I haven’t done a spooky post for a while and so I will rectify that now. The following tale is supposedly true and hails from the North Yorkshire village of Little Smeaton. I am not sure exactly how long ago this all happened, but it is a sad and spooky story. You probably won’t have heard it before and it centres on the Hewgill family of Smeaton Hall. I found this version of the story in the book More Tales of Ghosts And Terror Around The North of England. It is an old book, the third of a series written by Rebecca Dane and Craig MacNeale. Unfortunately the books are now out of print. I also found a slightly different version of the same tale on the web. Anyway, here is the story as I first encountered it:
Squire Hewgill and his wife had only one daughter, Bella, and at the time all this happened she was just 20 years old and in love. The only problem was that Bella was in love with a man called Tom Bristow and he was a farmhand. There is nothing wrong with being a farmhand, of course, but things were a little different in those days, and when Bella came home one evening, announced to her parents that she was in love, and declared her intentions to get married the proverbial brown stuff hit the fan. The Squire was livid and said that he would rather see Bella dead than married to a lowly farmhand. He also informed his distraught daughter that he had already selected a husband for her, a wealthy middle-aged widower from Northallerton.
Emotions ran high at Smeaton Hall that evening; Bella was beside herself with grief and told her father that she would not be happy married to anyone but the man she loved. The Squire was unmoved and unmoving, though, and refused to see reason. As for Bella’s mother, she was totally dominated by the squire and, when Bella turned to her for help, she ran from the room without a word.

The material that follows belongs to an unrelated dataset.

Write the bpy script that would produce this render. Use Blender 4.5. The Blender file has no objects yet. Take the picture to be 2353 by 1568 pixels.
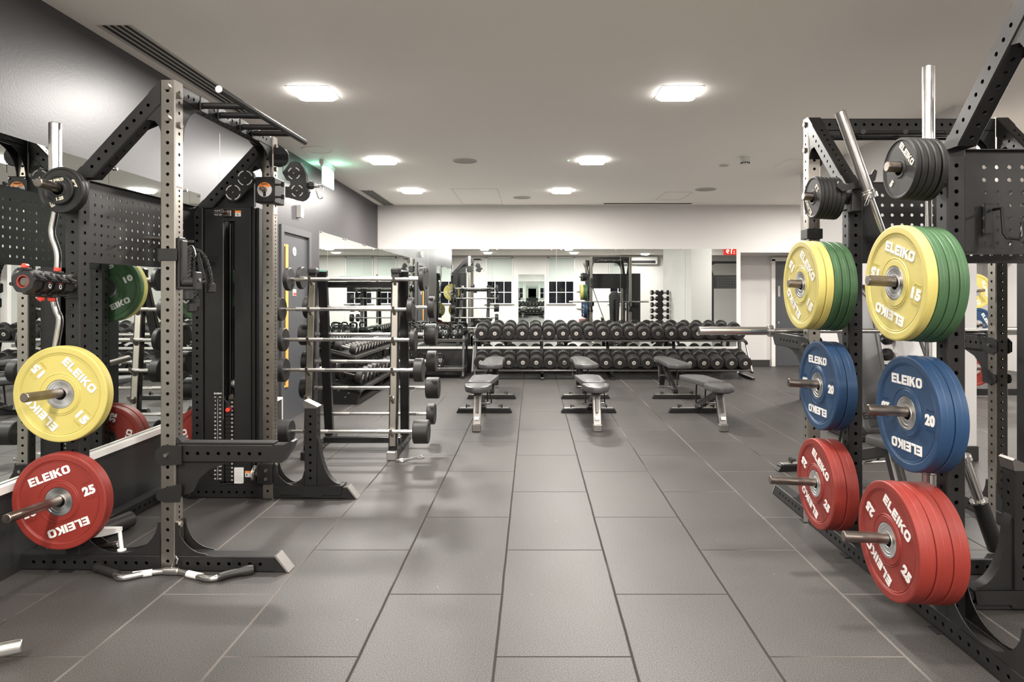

All Bella’s tears and protests were useless, her father dragged her upstairs, locked her in her bedroom, and told her that she would have to stay there until she saw sense. Bella didn’t ’see sense’ though. She remained true to her love and remained locked in her room. She stayed there for days and a servant, who was under strict instructions not to talk to the girl, brought up her meals for her. Each day the servant also took the meals away again, uneaten.
The Squire was a man that was used to getting his own way and Bella’s disobedience angered him greatly. In the end he took the rather unusual and drastic action and went to see the local witch, Old Mother Webster, who lived in a cottage on the outskirts of the village. The old woman told the Squire that she might be able to help him, by preparing a potion, but that she could not guarantee its success and that for it to work certain things would have to be avoided. Stoat’s blood and Owl’s blood were two of the ingredients in her potion and if the Squire saw either animal on his return home then it would mean disaster for him.
On his way home Squire Hewgill kept his eyes closed and trusted his horse to get him safely home. When he reached the woods, though, that surrounded his estate; a nearby owl let out such a piercing shriek that he opened his eyes with the shock and saw a huge white owl looking down at him from the trees. Fearing the worst, he galloped all the way home, but when he arrived there Bella was already dead.
Being the truly loving and devoted father that he was the Squire could not face the thought of a verdict of suicide being passed and so he made his own funeral arrangements-he dumped her body in a disused well and covered it up with stones.
None of this did anything to improve the Squires temper and things got so bad at the Hall that the servants all left in search of pastures new, while their moody ex-master took to taking long walks in his grounds. It was on one of his walks that he first heard the wailing coming from the well and when he went to investigate he saw a cloud of mist rise out of the well and come drifting towards him, and within the mist he could see the form of his daughter pointing an accusatory finger at him. Needles to say, the Squire decided not to take any more walks. More than that, he decided not to even leave the Hall and neither he nor his wife ever left it again. Most nights, though, they could still hear the wailing drifting from the well and shortly after that their daughter would drift out of it too and often drifted into Hall to torment and terrify her parents.
With no servants to care for them, and fearing to leave their home, the couple had to live off the food that was stored in the house, which ran out in the end.
The bodies of the Squire and his wife were found by some workmen. They were lying side by side in their four poster bed. The strangest thing of all was that they were locked in and the key was on the outside of the door. They were locked in, and they must have been locked in for a while because the key was rusted into the lock.
I’m not saying I believe this tale just that it is supposed to be true. I think that, in less enlightened times, the landed gentry might very well have displayed an attitude similar to that of the squire, and the title ‘Old Mother’ is real enough (explained in my post about Old Mother Shipton ). Could a father be so uncaring of his daughters feeling, though, that he would be so cold-hearted or dispose of her body so unceremoniously? I’ll let you make up your own mind on that one.